Gender differences in trust dynamics: Women trust more than men following a trust violation

After a violation in trust, women are more likely to regain trust in a transgressor due to higher interest in maintaining a relationship.


 

Introduction

Trust is a critical factor in professional relationships, with potential impacts on day-to-day office dynamics and project cooperation as well as larger-scale issues such as salary and contract negotiations. Previous research has focused primarily on how trust changes and recovers following a violation and on what actions transgressors can take to repair relationships following a trust violation. However, limited research has investigated how gender dynamics influence this behavior.

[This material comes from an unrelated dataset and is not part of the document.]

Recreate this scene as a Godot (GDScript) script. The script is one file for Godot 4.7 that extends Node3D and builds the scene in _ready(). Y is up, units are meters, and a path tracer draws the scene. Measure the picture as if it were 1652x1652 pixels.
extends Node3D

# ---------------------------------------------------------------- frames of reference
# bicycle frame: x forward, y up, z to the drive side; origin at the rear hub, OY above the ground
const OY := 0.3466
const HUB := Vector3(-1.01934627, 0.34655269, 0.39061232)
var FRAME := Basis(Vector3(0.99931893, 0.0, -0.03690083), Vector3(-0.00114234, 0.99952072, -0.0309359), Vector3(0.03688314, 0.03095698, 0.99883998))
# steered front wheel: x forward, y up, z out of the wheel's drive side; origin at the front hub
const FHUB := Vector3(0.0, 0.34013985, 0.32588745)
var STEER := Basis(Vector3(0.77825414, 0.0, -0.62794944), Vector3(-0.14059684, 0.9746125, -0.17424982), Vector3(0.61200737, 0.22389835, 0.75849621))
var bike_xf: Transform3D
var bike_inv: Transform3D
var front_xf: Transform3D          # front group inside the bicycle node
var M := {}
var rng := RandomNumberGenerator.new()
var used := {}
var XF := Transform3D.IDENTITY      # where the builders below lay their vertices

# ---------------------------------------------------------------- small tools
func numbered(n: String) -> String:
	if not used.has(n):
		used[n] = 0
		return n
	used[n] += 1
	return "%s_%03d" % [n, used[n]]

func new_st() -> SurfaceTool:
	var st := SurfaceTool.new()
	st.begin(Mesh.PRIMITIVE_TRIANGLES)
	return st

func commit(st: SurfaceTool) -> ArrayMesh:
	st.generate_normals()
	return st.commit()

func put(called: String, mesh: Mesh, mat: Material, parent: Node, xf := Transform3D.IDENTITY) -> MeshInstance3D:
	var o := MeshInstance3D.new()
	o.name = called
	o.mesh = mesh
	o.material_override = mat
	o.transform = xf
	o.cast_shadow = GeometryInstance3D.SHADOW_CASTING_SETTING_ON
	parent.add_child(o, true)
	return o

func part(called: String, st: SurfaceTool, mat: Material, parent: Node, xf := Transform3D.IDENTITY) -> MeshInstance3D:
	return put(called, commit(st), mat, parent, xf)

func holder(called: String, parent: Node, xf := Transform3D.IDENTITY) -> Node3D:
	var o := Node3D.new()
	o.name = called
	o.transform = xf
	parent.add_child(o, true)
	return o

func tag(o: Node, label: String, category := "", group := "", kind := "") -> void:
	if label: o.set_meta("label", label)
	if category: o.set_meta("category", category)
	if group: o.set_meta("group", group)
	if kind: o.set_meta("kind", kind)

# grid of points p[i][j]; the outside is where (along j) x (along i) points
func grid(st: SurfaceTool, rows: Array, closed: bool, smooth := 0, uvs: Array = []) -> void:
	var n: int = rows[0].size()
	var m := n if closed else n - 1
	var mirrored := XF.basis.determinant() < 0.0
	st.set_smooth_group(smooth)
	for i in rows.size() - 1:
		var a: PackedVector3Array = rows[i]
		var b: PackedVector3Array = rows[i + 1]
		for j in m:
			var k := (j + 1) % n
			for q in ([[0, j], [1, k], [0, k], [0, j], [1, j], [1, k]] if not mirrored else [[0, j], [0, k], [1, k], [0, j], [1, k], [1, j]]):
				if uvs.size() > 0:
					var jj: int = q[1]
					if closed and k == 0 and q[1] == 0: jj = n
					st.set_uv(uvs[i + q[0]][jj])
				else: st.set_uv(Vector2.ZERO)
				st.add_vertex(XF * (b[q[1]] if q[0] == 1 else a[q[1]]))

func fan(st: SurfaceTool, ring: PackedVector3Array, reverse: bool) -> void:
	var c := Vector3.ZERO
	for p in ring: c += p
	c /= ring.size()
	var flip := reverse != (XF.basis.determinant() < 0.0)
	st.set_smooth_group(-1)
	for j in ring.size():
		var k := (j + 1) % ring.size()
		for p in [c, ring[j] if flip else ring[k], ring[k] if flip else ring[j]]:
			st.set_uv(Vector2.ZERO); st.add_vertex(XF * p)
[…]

In this paper, the authors conduct three experiments investigating how gender may affect trust and relationships, particularly whether gender impacts how resilient a person’s trust is (such as, in how likely men and women are to lose or regain trust) following a betrayal in trust. Experiments are conducted either through a financially motivated game involving trust in a simulated counterpart, or a written scenario involving a purchase made with an untrustworthy vendor.

Findings

Across three experiments, the author shows that women care more about maintaining relationships than men, meaning that following a violation in trust, women are less likely to lose trust in the transgressor and more likely to repair the relationship.

  • Following a trust violation, trust substantially declined for both male and female participants. However, women are more likely to trust the counterpart following a violation than men, with 22% of women displaying trusting behaviors versus 9% of men.
  • Women are more likely to trust their counterpart following repeated trust violations than men, with 66% of women displaying trusting behaviors versus 48% of men. 
    • Men and women do not differ in their initial trust of  a business counterpart. However,  after the counterpart commits a trust violation and then apologizes, women are significantly more trusting than men are in the same scenario. 
    • After experiencing a trust violation, women display higher levels of relational investment (that is, willingness to invest in their relationships) than men do. However, in situations in which a trust violation does not occur, gender does not impact people’s levels of relational investment.

Concern for preserving relationships causes women to be more willing than men to maintain trust following a betrayal. The authors argue that these findings about women’s comparatively resilient trust may reveal how women are disadvantaged in workplaces where their tendency to trust others after violations occur may make them appear gullible, and also may reveal how women can thrive in collaborative workplaces, where trust is an asset.

 

Methodology

In Study 1, 196 students (58% female) at a large East Coast university participated in a repeated trust game designed to measure changes in trust over time. Participants believed they would be playing several rounds of a game with a randomly selected counterpart. However, all participants played against a computer-simulated counterpart. Participants were informed that they would receive $6 in each round, which they could pass to their counterpart or keep. If they passed the $6 to their counterpart, the money would be tripled to $18. The counterpart could then keep the $18 or pass half of the money ($9) back to the player. 
In the first 4 rounds, the counterparts returned half of their money to the player, building trustworthy behavior. In rounds 5-6, the counterpart kept the whole endowment. In round 7, trust was measured by observing participant behavior in deciding whether or not to pass the $6 to the counterpart.

In Study 2, 143 students (45% female) at a large East Coast university participated in a similar repeated trust game as Study 1. However, in rounds 1-3, counterparts returned no money to participants. Before round 4, counterparts sent a message to participants apologizing for their behavior, and returned half of the endowment in rounds 4-6. In round 7, participant behavior was recorded.

In Study 3, 532 Amazon Mechanical Turk workers completed surveys evaluating levels of relational investment (the degree to which an individual invested in their relationships with others). Then, participants read a scenario where they were in charge of purchasing office equipment for their company. Participants were randomly assigned to a “trust violation” condition or a control condition. Participants read that their company was interested in purchasing refurbished computers. The “trust violation” condition, participants discovered they purchased faulty computers. The supplier then apologized and delivered functioning computers in a following shipment.  The participants’ degree of trust in the supplier was recorded. In the control condition, no such trust violation occurred (the computers were functional) and trust was recorded before and after the computer shipments.